I have made many phone calls and sent a lot of emails during my exploration of Canadian outsider art. One call always leads to another link in the information chain. I was talking with a gallery owner in Victoria, BC, who curated a Scottie Wilson exhibit in Canada many years ago. When I asked her where all the Canadian outsider artists were, she suggested that I speak with Susan Whitney in Regina, Saskatchewan, as she could tell me about the artist, Jahan Maka (1900 – 1987). It turns out that Susan Whitney knew Maka and represented him in her gallery for many years.
I was startled when I first saw images of Maka’s work. They are among the best outsider art pieces that I have admired at international exhibits. The titles are charming, like “Four Rich Farmers and two young girls dancing at the crossroads and the people living in between”. Some are familiar as naïve art pieces, with drawings of zoo animals in the centre of the canvas. Others painted on black backgrounds are magnificent, as in the example shown here. (The photo images are poor, but I was not able to find better ones given the near obscurity of Maka’s life’s work.) The surreal and textured images of people, animals, and buildings cover every inch of the canvas; they are right-side-up, sideways, upside down. All make you catch your breath and get close to study them.
Who was this remarkable artist? Jahan Maka was born on a farm in Lithuania in 1900. Although the facts are unclear, his family lost their farm during the First World War, and Maka left for Canada in 1927, hoping to make enough money to return and buy another farm. The Depression thwarted his plans and he worked as a labourer in the Prairie provinces. Sometime before 1937 he anglicized his name to John Thomason (or Thamason, or Thamasson), worked as a miner, and settled in Flin Flon, Manitoba.

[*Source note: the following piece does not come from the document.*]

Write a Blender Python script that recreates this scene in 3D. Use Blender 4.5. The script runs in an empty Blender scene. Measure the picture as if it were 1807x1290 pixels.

His friends recalled him as a bit of a loner, introspective, but sociable with his close circle of friends. Perhaps the most influential person in his life was his godson and artist, Tony Allison. When Maka began painting at age 68, Allison encouraged him and supplied him with art materials whenever he visited. Without professional art supplies, Maka improvised with products like commercial enamels, airplane paint thinned with lighter fluid, appliance touch-up paint, wax crayons, and carpenter’s chalk. He rebuilt worn paint brushes with hairs from his own moustache and painted on walls or doors of his apartment when he ran out of canvas. Motifs that he wanted to recreate, like forests, were carved from wood or linoleum and stamped onto the canvas or board. The effect is gorgeous.
Art critic, Michael Hall, describes Maka as a Canadian Chagall. Why aren’t we celebrating this Canadian treasure?